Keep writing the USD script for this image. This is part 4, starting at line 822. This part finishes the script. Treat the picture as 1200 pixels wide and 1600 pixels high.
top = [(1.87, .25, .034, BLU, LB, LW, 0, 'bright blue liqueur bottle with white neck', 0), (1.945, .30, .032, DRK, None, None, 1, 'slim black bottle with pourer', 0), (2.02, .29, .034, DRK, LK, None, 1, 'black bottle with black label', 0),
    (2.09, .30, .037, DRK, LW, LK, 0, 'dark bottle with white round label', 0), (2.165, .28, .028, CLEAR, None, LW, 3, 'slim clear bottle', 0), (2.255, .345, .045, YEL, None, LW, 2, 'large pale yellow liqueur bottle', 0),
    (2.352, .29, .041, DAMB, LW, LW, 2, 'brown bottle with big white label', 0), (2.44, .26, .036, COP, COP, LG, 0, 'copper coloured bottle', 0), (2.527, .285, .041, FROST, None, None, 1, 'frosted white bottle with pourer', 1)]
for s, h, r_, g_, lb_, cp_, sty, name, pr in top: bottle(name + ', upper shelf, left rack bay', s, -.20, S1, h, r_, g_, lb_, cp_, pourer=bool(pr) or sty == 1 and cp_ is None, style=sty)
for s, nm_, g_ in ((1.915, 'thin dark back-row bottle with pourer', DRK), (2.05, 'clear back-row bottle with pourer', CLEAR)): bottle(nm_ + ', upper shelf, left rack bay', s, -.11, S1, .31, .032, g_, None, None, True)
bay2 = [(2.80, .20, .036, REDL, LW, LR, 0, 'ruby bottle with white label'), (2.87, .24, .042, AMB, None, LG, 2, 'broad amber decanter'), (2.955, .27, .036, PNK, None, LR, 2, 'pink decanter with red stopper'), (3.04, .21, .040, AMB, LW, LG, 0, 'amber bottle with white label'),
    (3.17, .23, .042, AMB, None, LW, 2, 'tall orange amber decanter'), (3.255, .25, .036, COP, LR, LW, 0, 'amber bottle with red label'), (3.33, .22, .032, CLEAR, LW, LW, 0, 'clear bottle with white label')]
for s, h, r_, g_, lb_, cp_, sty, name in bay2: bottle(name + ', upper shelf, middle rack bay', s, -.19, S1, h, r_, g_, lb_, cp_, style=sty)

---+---

[STATED GOAL]
Output the whole listing above again, word for word.

[OUTPUT]
Keep writing the USD script for this image. This is part 4, starting at line 822. This part finishes the script. Treat the picture as 1200 pixels wide and 1600 pixels high.
top = [(1.87, .25, .034, BLU, LB, LW, 0, 'bright blue liqueur bottle with white neck', 0), (1.945, .30, .032, DRK, None, None, 1, 'slim black bottle with pourer', 0), (2.02, .29, .034, DRK, LK, None, 1, 'black bottle with black label', 0),
    (2.09, .30, .037, DRK, LW, LK, 0, 'dark bottle with white round label', 0), (2.165, .28, .028, CLEAR, None, LW, 3, 'slim clear bottle', 0), (2.255, .345, .045, YEL, None, LW, 2, 'large pale yellow liqueur bottle', 0),
    (2.352, .29, .041, DAMB, LW, LW, 2, 'brown bottle with big white label', 0), (2.44, .26, .036, COP, COP, LG, 0, 'copper coloured bottle', 0), (2.527, .285, .041, FROST, None, None, 1, 'frosted white bottle with pourer', 1)]
for s, h, r_, g_, lb_, cp_, sty, name, pr in top: bottle(name + ', upper shelf, left rack bay', s, -.20, S1, h, r_, g_, lb_, cp_, pourer=bool(pr) or sty == 1 and cp_ is None, style=sty)
for s, nm_, g_ in ((1.915, 'thin dark back-row bottle with pourer', DRK), (2.05, 'clear back-row bottle with pourer', CLEAR)): bottle(nm_ + ', upper shelf, left rack bay', s, -.11, S1, .31, .032, g_, None, None, True)
bay2 = [(2.80, .20, .036, REDL, LW, LR, 0, 'ruby bottle with white label'), (2.87, .24, .042, AMB, None, LG, 2, 'broad amber decanter'), (2.955, .27, .036, PNK, None, LR, 2, 'pink decanter with red stopper'), (3.04, .21, .040, AMB, LW, LG, 0, 'amber bottle with white label'),
    (3.17, .23, .042, AMB, None, LW, 2, 'tall orange amber decanter'), (3.255, .25, .036, COP, LR, LW, 0, 'amber bottle with red label'), (3.33, .22, .032, CLEAR, LW, LW, 0, 'clear bottle with white label')]
for s, h, r_, g_, lb_, cp_, sty, name in bay2: bottle(name + ', upper shelf, middle rack bay', s, -.19, S1, h, r_, g_, lb_, cp_, style=sty)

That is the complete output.